Columbia School of Linguistics - Semantics

Semantics

One radical approach of CSL is in its treatment of meaning. Rather than assuming that there exist semantic universals -- much less that we know what they are -- CSL assumes that every linguistic sign has a meaning different from all other signs in any language. Although meanings may be similar, they are never exactly the same. And until it can be objectively shown that a particular sign has multiple meanings, the assumption is that it has only one meaning (elsewhere known as a Gesamtbedeutung), capable of carrying diverse messages. For example, many linguists believe that the word with has several meanings, such as instrumental: “cut with a knife,” adversarial: “struggle with your enemies”, and even partitive: “split with the organization,” among others. However, CSL linguists observe that what varies among these uses is not the meaning of with but the message of the phrase, due to the accompanying verbs and nouns. Struggle undoubtedly contributes to the adversarial message, but so does the word enemies; “struggle with your comrades” would likely eliminate the adversarial relationship.
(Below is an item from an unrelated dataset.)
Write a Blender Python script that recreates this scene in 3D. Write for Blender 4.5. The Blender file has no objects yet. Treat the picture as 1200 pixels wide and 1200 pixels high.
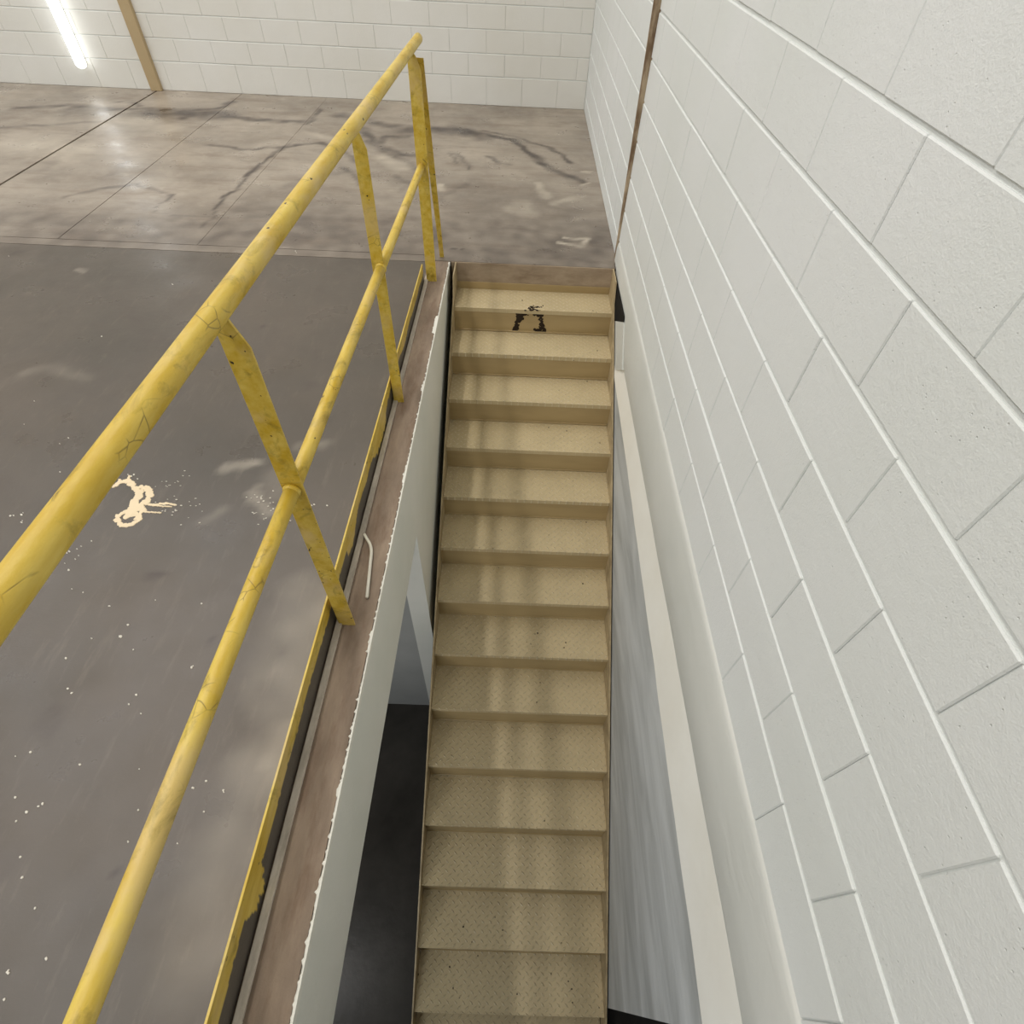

The little word with contributes the same weak meaning (something like: “at some time accompanied by”) throughout. Not only do words in the same sentence affect the message conveyed by with, but the surrounding context and the non-linguistic circumstances do so as well. In “don’t struggle with him,” the sense is radically affected by the antecedent of him, whether him was identified in the previous sentence or whether the speaker is pointing to someone likely to be the listener’s comrade or enemy.